RECORDED DATA
---------------
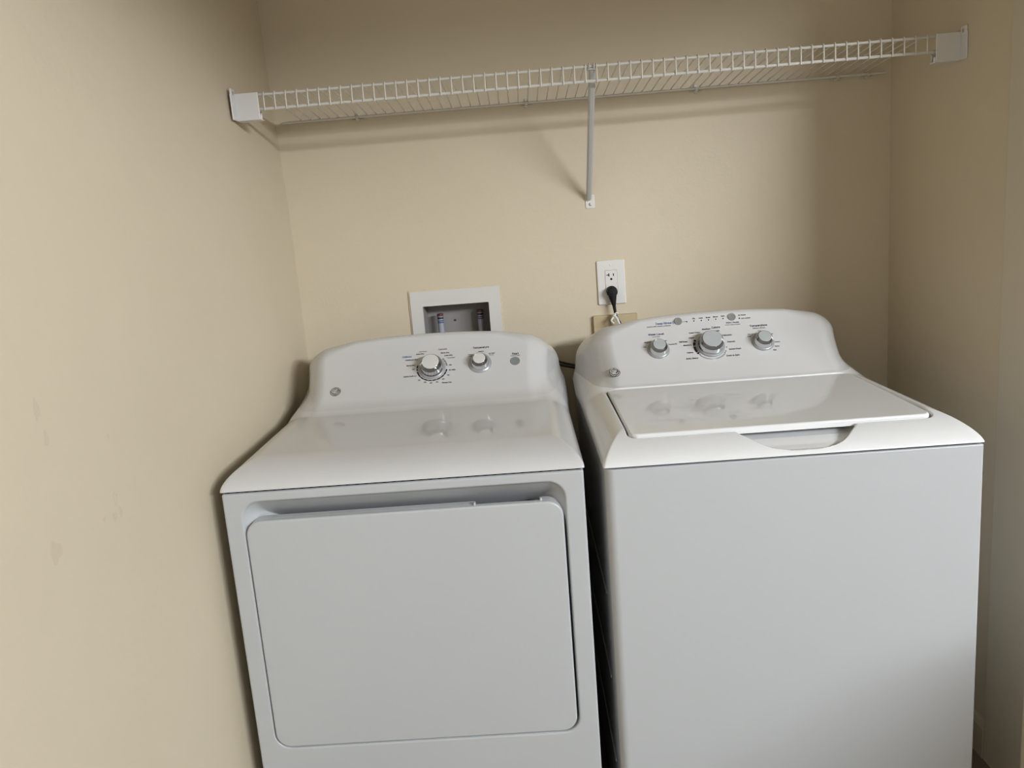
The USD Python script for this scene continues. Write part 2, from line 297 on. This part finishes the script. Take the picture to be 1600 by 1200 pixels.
def body_sdf(x0, yf, zl, H, wf, ws, pw, face, top, fillet, back=-.12):
    """sloping enamel cover and console of one machine, 0.686 wide, as one field"""
    x1 = x0 + .686; xc = x0 + .343
    hz = np.array([.85, .922, .97, 1.01, 1.04, 1.08]) ; hw = .343 - np.array([.002, .003, .008, .012, .017, .026])
    def f(x, y, z):
        a = np.clip(1 - (y - yf) / wf, 0, 1.6); b = np.clip(1 - np.minimum(x - x0, x1 - x) / ws, 0, 1.6)
        ab = (a ** 26 + b ** 26) ** (1 / 26)
        zz = np.maximum(z - zl, 0) / H
        cov = ((ab ** pw + zz ** pw) ** (1 / pw) - 1) * np.where(ab > .02, .042, H)
        cov = np.maximum(cov, y - back)
        yc = np.interp(z, face.tz, face.ty)
        side = (np.abs(x - xc) - np.interp(z, hz, hw) + .31 * np.interp(z, [.91, .955, .99], [.55, .9, 1.]) * np.clip(-.14 - y, 0, .28)) * .95
        con = rmax(side, (z - (top - .25 * (x - xc) ** 2) + .38 * (y + .235)) * .935, .045)
        con = rmax(con, (yc - y) * .72, .014 + .032 * np.clip((np.abs(x - xc) - .18) / .10, 0, 1))
        con = np.maximum(con, y - back)
        return rmin(cov, con, fillet + .022 * np.clip((np.abs(x - xc) - .27) / .05, 0, 1))
    return f
def snap(V, T, z, tol):
    """pull the open lower rim onto one level"""
    E = np.sort(np.vstack([T[:, [0, 1]], T[:, [1, 2]], T[:, [2, 0]]]), 1); u, c = np.unique(E, axis=0, return_counts=True)
    b = np.unique(u[c == 1]); b = b[V[b, 2] < z + tol]; V[b, 2] = z
INK = {'k': 'ink_black', 'b': 'ink_blue', 'n': 'ink_navy', 'g': 'ink_grey'}
def lettering(face, x0, items, parent):
    for t, x, s, w, c, b in items:
        m = meshkit.text_mesh(t, .01, depth=.0002, bold=True); lo, hi = m.bounds
        k = w / (hi[0] - lo[0]); kk = min(k, .62)
        m.vertices = (m.vertices - [(lo[0] + hi[0]) / 2, (lo[1] + hi[1]) / 2, 0]) * [k, k, 1]
        obj('lettering', face.wrap(m, x0 + x, s), INK[c], parent, smooth=False)
def arc_ring(face, x, s, r0, r1, a0, a1, parent, mat='ink_black', name='dial_track'):
    a = np.radians(np.linspace(a0, a1, max(3, int(abs(a1 - a0) / 6) + 2)))
    P = Polygon(np.r_[np.c_[r1 * np.cos(a), r1 * np.sin(a)], np.c_[r0 * np.cos(a), r0 * np.sin(a)][::-1]])
    obj(name, face.wrap(extrude(P, .0002), x, s), mat, parent, smooth=False)
def dot(face, x, s, r, parent, mat='ink_black', sq=False):
    P = sbox(-r, -r, r, r) if sq else Point(0, 0).buffer(r, 6)
    obj('indicator_dot', face.wrap(extrude(P, .0002), x, s), mat, parent, smooth=False)
def knob(face, x, s, rs, rb, rc, H, ang, parent, name, cap_mat, label=None):
    """skirt, tapering chrome body, cap and pointer"""
    y, z = face.at(s); k = UsdGeom.Xform.Define(stage, numbered(pathof(parent) + '/' + name)).GetPrim()
    if label: k.SetCustomDataByKey('label', label)
    P = lambda m: face.frame(m, x, s)
    obj('skirt', P(lathe([(rs, 0.0), (rs, .0012), (rs - .0012, .0026), (rb + .004, .0045), (rb + .001, .006)], 56)), 'skirt_grey', k)
    obj('knob_body', P(lathe([(rb + .002, .004), (rb + .0012, .009), (rb, H * .62), (rb - .0004, H * .72)], 56)), 'chrome', k)
    obj('bezel', P(lathe([(rb - .003, H * .70), (rb - .0004, H * .72), (rb - .0014, H * .80), (rc + .0012, H - .0006), (rc + .0004, H)], 56)), 'bezel_chrome', k)
    obj('cap', P(lathe([(rc, H - .003), (rc, H + .0002), (rc - .0006, H + .0008), (rc * .5, H + .0011)], 48)), cap_mat, k)
    w = .0023; m = extrude(sbox(rc * .86, -w, rb - .0004, w), .0016)
    dz = lambda v: np.interp(np.hypot(v[:, 0], v[:, 1]), [rc, rc + .0012, rb - .002, rb], [H, H - .0006, H * .80, H * .72])
    m = m.subdivide().subdivide(); m.vertices[:, 2] += dz(m.vertices) - .0002
    m.apply_transform(trimesh.transformations.rotation_matrix(math.radians(ang), (0, 0, 1)))
    obj('pointer', P(m), 'knob_white', k)
def emblem(face, x, s, R, parent):
    """round monogram badge: dark disc, light ring and script letters"""
    e = UsdGeom.Xform.Define(stage, numbered(pathof(parent) + '/emblem')).GetPrim()
    obj('badge', face.frame(lathe([(R, 0), (R, .0006), (R - .0004, .001)], 40), x, s), 'emblem_dark', e)
    def rib(p, w=.055): return LineString(p).buffer(w, 4)
    t = np.linspace(0, 2 * np.pi, 60); parts = []
    for q in range(4):      # ring made of four swashes that curl inwards
        a = np.radians(np.linspace(q * 90 + 14, q * 90 + 92, 14)); r_ = np.r_[np.full(11, .84), .80, .74, .66]
        parts.append(rib(np.c_[r_ * np.cos(a), r_ * np.sin(a)], .05))
    G = bez((-.10, .36), (-.28, .46), (-.47, .28), (-.50, -.06), (-.36, -.36), (-.14, -.40), (-.06, -.20), (-.13, -.02), (-.28, -.06), (-.24, -.20), n=6)
    G2 = bez((-.10, .36), (-.06, .20), (-.20, .12), n=6)
    E1 = bez((.40, .30), (.26, .46), (.10, .36), (.14, .14), (.30, .06), n=6)
    E2 = bez((.30, .06), (.10, -.02), (.04, -.24), (.18, -.42), (.38, -.36), (.50, -.14), n=6)
    parts += [rib(g, .065) for g in (G, G2, E1, E2)]
    P = affinity.scale(unary_union(parts), R, R, origin=(0, 0))
    obj('monogram', face.frame(extrude(P, .0005), x, s, .0009), 'emblem_light', e, smooth=False)

# ---------------------------------------------------------------- dryer
DX, DY, DZ = .0342, -.7792, .8788; DFLAT = .920
dryer = thing('dryer', 'white dryer with a recessed front door, standing against the left wall', 'clothes dryer')
fd = Face(-.003); DTOP = 1.0785
f = body_sdf(DX, DY, DZ, DFLAT - DZ, .092, .055, 1.7, fd, DTOP, .022)
V, T, N, G = nets(f, (DX - .004, DY - .004, DZ), (DX + .690, -.118, 1.085), .003)
snap(V, T, DZ, .004)
lower, upper = split(V, T, DFLAT + .006, G)
nobj('top_panel', *lower, 'gloss_enamel', dryer)
dcon = nobj('control_console', *upper, 'dryer_console_shaded', dryer)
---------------
REQUIREMENTS
Look for lines containing the string "script" and copy them all.

EXERCISE SOLUTION
The USD Python script for this scene continues. Write part 2, from line 297 on. This part finishes the script. Take the picture to be 1600 by 1200 pixels.
    """round monogram badge: dark disc, light ring and script letters"""